Il fatto è che a Torino abbiamo la pancia piena e manca da sempre un vero progetto organico, coordinato dalle istituzioni, per promuovere e diffondere l’insegnamento musicale nelle scuole. Se poi si pensa di utilizzare la musica come strumento educativo per aiutare i bambini ad uscire da situazioni di disagio, allora è come viaggiare “fari spenti nella notte”. Tutto è lasciato all’improvvisazione, al buon cuore, all’iniziativa estemporanea, al sostegno economico dato direttamente dalle famiglie. Storture del familismo, le solite facili soluzioni volontaristiche. E poi la musica è una cosa per ricchi. E’ il quadro istituzionale ad essere carente, che non prende sul serio il problema e l’opportunità che vi è dietro queste situazioni. Il Teatro Regio, l’Unione Musicale, la Filarmonica, persino la Rai per fare qualche esempio, hanno progetti con le scuole e li finanziano in parte con soldi pubblici in parte con gli sponsor. Ma il loro obiettivo principale è di coinvolgere i bambini e le famiglie in progetti di ascolto, certo meritevoli ed utili.

Ma non è la stessa cosa sostenere percorsi di apprendimento finalizzati a suonare uno strumento o per suonare in orchestra. A questo non ci pensa nessuno. Eppure qui c’è uno spazio importante di lavoro. Lo Stato ha finanziato alcune scuole secondarie inferiori, il Comune ha dei corsi comunali individuali, certamente. Ma nulla che ricordi il progetto di “El Sistema”, come invece fa quello della scuola di Regio Parco. Ci potrebbe pensare il Conservatorio? Chissà, ma anche loro hanno dei seri problemi e poi le riforme hanno spinto la competenza dei Conservatori “verso l’alto” non certo a occuparsi della formazione di base. Che resta al palo. Anzi chiude.

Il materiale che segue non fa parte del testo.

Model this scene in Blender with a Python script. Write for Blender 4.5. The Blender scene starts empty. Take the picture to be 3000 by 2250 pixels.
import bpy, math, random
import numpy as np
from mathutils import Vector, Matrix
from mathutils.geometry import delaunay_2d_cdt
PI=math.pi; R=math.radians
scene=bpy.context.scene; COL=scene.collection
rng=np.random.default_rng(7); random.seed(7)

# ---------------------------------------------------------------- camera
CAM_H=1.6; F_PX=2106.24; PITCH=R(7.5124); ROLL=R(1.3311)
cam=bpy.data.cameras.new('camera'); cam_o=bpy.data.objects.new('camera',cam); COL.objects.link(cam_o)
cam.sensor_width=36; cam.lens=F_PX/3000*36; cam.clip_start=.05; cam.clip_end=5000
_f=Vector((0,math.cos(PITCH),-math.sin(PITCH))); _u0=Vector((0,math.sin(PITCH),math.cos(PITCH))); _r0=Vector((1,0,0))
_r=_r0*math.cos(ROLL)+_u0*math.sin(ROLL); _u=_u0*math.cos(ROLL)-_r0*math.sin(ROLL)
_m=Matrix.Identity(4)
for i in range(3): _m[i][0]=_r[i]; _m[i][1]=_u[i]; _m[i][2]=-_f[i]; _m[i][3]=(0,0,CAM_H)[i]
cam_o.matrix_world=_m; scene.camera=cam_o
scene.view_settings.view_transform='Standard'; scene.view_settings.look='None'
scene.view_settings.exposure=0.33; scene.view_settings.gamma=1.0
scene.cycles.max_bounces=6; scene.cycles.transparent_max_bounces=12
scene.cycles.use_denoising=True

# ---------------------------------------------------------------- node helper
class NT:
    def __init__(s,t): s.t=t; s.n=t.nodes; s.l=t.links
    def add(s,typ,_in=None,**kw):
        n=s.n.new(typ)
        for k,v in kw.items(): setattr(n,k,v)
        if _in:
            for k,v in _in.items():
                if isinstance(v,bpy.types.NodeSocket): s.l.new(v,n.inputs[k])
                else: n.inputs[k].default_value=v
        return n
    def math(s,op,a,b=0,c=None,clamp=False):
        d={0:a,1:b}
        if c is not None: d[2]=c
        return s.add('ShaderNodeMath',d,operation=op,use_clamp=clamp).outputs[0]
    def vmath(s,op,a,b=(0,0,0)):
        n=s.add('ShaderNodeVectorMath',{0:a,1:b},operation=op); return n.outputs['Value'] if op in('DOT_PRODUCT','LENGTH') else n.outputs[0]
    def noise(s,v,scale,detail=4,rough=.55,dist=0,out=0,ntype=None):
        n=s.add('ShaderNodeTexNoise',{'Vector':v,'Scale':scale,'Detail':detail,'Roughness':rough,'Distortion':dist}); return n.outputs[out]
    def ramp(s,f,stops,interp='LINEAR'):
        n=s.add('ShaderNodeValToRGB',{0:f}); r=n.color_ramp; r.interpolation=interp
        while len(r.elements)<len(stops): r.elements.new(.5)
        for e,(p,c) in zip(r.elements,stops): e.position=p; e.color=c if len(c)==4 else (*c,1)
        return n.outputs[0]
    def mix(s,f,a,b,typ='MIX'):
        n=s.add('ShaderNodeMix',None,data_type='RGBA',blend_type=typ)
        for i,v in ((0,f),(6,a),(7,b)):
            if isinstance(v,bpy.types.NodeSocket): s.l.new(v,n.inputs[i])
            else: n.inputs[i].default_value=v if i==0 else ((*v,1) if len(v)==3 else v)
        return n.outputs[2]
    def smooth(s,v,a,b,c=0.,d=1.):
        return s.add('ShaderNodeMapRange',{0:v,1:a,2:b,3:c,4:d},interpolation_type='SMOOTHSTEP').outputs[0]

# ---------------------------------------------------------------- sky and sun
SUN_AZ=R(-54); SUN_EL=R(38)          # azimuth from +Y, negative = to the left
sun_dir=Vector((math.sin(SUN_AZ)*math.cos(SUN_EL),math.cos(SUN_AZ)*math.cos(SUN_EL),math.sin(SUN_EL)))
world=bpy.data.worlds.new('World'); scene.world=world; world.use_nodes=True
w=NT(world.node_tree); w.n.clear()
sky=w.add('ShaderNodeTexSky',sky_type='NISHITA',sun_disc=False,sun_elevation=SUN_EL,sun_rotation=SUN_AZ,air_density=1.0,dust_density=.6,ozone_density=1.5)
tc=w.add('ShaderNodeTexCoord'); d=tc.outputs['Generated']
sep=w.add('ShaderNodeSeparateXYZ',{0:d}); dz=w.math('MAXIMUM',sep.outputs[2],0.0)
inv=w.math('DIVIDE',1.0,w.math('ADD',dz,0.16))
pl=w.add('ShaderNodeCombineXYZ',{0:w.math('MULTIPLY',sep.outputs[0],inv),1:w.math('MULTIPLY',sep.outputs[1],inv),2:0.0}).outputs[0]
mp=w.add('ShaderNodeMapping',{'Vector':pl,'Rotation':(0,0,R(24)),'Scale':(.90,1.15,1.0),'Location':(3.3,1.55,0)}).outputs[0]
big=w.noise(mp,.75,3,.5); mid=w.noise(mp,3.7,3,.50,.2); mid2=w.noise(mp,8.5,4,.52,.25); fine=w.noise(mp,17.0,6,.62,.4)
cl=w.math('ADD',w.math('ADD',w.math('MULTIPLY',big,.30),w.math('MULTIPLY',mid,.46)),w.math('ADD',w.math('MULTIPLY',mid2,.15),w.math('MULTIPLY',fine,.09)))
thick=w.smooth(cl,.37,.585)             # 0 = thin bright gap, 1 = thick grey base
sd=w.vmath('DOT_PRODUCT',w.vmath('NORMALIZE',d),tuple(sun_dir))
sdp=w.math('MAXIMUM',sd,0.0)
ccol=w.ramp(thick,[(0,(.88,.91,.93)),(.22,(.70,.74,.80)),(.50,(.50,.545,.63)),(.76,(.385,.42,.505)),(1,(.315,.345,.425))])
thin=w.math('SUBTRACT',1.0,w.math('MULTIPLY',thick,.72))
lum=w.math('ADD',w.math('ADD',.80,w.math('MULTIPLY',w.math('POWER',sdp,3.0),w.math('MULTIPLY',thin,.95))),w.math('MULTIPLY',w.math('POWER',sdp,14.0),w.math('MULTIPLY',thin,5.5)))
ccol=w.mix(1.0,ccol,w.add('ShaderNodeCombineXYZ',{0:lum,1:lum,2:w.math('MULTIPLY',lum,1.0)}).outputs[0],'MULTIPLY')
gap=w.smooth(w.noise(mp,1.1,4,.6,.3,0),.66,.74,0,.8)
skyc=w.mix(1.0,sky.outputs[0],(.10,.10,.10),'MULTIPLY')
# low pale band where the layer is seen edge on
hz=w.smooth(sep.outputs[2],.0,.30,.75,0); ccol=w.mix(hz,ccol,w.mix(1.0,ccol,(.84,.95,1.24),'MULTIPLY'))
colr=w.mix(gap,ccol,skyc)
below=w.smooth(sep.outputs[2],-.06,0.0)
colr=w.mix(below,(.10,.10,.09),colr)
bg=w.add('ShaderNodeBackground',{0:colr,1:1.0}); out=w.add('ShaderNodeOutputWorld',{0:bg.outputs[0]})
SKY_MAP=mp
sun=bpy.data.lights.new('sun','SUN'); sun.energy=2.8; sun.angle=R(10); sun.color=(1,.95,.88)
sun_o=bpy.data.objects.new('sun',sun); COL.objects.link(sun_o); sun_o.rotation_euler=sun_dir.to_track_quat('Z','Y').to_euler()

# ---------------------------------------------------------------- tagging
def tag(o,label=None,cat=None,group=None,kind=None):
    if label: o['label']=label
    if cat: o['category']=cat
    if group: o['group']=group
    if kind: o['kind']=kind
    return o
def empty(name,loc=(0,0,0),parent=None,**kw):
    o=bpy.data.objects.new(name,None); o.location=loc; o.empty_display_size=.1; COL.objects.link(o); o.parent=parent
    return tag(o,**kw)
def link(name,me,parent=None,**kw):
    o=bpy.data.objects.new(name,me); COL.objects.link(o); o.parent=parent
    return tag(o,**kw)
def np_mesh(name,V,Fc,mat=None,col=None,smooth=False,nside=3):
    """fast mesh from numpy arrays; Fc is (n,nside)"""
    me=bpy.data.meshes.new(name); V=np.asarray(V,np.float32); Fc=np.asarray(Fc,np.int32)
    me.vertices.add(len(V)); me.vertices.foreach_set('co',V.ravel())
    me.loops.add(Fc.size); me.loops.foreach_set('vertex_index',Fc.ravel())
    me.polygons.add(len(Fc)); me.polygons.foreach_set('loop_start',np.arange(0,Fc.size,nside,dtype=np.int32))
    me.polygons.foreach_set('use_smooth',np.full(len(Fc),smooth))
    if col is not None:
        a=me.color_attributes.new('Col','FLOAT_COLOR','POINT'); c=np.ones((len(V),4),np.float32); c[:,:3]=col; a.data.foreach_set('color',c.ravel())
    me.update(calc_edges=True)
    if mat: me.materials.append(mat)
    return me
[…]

Che fare? Nell’immediato occorre lanciare una campagna di raccolta fondi per la Scuola Regio Parco facendo capo in primo luogo all’associazione Orme (info@ormeteatro.it); poi fare pressioni politiche perché questa giunta, eletta coi voti delle periferie e per trasformare le periferie, faccia finalmente un progetto organico per la musica e i bambini che sono “la periferia” del mondo, anche da noi. O non è abbastanza da “periferie” occuparsi di musica?